**BRIEF**
Are you able to quote each entry exactly as written?

**MATERIAL PROVIDED**
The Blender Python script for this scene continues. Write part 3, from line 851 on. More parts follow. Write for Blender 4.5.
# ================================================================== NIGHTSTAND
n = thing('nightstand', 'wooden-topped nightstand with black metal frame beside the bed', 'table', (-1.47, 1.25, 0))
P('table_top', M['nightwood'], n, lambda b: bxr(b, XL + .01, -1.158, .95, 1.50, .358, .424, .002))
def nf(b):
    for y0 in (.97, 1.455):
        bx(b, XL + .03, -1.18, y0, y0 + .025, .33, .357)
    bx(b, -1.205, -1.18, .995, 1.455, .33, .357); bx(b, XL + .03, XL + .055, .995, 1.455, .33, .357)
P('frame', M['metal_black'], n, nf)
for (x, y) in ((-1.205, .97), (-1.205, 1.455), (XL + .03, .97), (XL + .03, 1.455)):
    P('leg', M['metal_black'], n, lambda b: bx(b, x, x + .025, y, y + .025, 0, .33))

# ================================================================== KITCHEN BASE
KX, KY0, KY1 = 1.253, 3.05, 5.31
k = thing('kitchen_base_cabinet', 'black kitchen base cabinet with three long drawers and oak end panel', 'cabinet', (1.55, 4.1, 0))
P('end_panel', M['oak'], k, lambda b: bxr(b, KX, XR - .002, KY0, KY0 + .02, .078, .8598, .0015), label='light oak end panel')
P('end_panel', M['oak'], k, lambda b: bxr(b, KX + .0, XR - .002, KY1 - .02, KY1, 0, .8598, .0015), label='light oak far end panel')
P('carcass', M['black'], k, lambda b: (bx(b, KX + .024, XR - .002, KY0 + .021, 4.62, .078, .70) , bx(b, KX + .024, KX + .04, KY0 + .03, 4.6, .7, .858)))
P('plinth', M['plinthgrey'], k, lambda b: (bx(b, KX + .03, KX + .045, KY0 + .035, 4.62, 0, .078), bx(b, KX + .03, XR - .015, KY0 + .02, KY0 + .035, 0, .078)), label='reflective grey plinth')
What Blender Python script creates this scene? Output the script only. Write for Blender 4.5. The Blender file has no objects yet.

**CORRECT OUTPUT**
The Blender Python script for this scene continues. Write part 3, from line 851 on. More parts follow. Write for Blender 4.5.
# ================================================================== NIGHTSTAND
n = thing('nightstand', 'wooden-topped nightstand with black metal frame beside the bed', 'table', (-1.47, 1.25, 0))
P('table_top', M['nightwood'], n, lambda b: bxr(b, XL + .01, -1.158, .95, 1.50, .358, .424, .002))
def nf(b):
    for y0 in (.97, 1.455):
        bx(b, XL + .03, -1.18, y0, y0 + .025, .33, .357)
    bx(b, -1.205, -1.18, .995, 1.455, .33, .357); bx(b, XL + .03, XL + .055, .995, 1.455, .33, .357)
P('frame', M['metal_black'], n, nf)
for (x, y) in ((-1.205, .97), (-1.205, 1.455), (XL + .03, .97), (XL + .03, 1.455)):
    P('leg', M['metal_black'], n, lambda b: bx(b, x, x + .025, y, y + .025, 0, .33))

# ================================================================== KITCHEN BASE
KX, KY0, KY1 = 1.253, 3.05, 5.31
k = thing('kitchen_base_cabinet', 'black kitchen base cabinet with three long drawers and oak end panel', 'cabinet', (1.55, 4.1, 0))
P('end_panel', M['oak'], k, lambda b: bxr(b, KX, XR - .002, KY0, KY0 + .02, .078, .8598, .0015), label='light oak end panel')
P('end_panel', M['oak'], k, lambda b: bxr(b, KX + .0, XR - .002, KY1 - .02, KY1, 0, .8598, .0015), label='light oak far end panel')
P('carcass', M['black'], k, lambda b: (bx(b, KX + .024, XR - .002, KY0 + .021, 4.62, .078, .70) , bx(b, KX + .024, KX + .04, KY0 + .03, 4.6, .7, .858)))
P('plinth', M['plinthgrey'], k, lambda b: (bx(b, KX + .03, KX + .045, KY0 + .035, 4.62, 0, .078), bx(b, KX + .03, XR - .015, KY0 + .02, KY0 + .035, 0, .078)), label='reflective grey plinth')
What Blender Python script creates this scene? Output the script only. Write for Blender 4.5. The Blender file has no objects yet.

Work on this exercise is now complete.